The lofty language of the story’s opening is very different from plain-spoken statements such as: “They were men” and “He was dead” (Paragraph 6). These latter statements sound almost childish in their directness and simplicity, and it is an irony that the boy does not understand the import of them; rather, it is the pontificating, elaborately adult-sounding language of the story’s opening that is also the narrating voice in his head, as he goes on his imaginary heroic quest. Even as his quest becomes increasingly more gruesome and populated—and he finds himself at the head of a troop of live, wounded soldiers—the boy still retreats from the bluntness of what he sees. Even though he is frightened personally by some of the soldiers, he is not horrified by their condition. He looks past the blood in the creek and the lifeless bodies in it—“They were drowned” (Paragraph 9)—and holds tightly to his role as imaginary general of the troop: “He waved his cap for their encouragement and smilingly pointed with his weapon in the direction of the guiding light—a pillar of fire to this strange exodus” (Paragraph 9).

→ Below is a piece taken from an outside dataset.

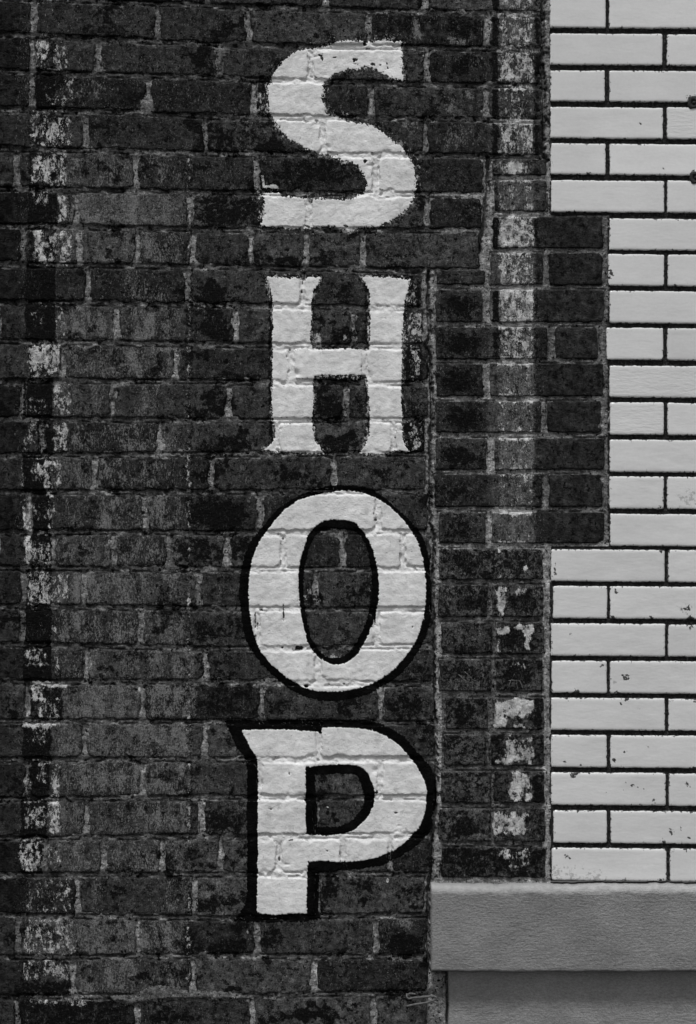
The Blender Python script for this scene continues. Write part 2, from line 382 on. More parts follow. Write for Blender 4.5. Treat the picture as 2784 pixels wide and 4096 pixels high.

There is also another tonal register in this story, one that is in between the high rhetoric of the boy’s imagination and the stripped-down horror of what is in front of him. This is when the omniscient narrator seems to address us directly, as when he states, of the boy and the troop of wounded and dismembered soldiers: “Surely such a leader never before had such a following” (Paragraph 7). While this is meant wryly, the story also suggests that the boy’s perspective is only an exaggerated and guileless version of the perspective of many adult generals; he is so concerned with being a leader that he does not notice the condition of his followers. The story also suggests that the boy’s perspective, though childish and distorted, is also a strangely appropriate one: the imaginary world in his head is equal to the unreality of what he sees. His failure to understand that the soldiers are men, and then to understand just how wounded they are, somehow emphasizes the surreal and dehumanizing horror of their situation in a way that a savvier and more adult perspective could not. We see the soldiers through his eyes, as inexplicable half-animals crawling through the woods at night.
At the end of the story, upon discovering his mother’s body, the boy is left wordless, and can only make animal sounds himself. We have been told earlier that “his military career was at an end,” (Paragraph 10), and now his military rhetoric has also deserted him (paragraph 10). The story suggests that war often begins with a lot of inflated language, but ends with no language at all.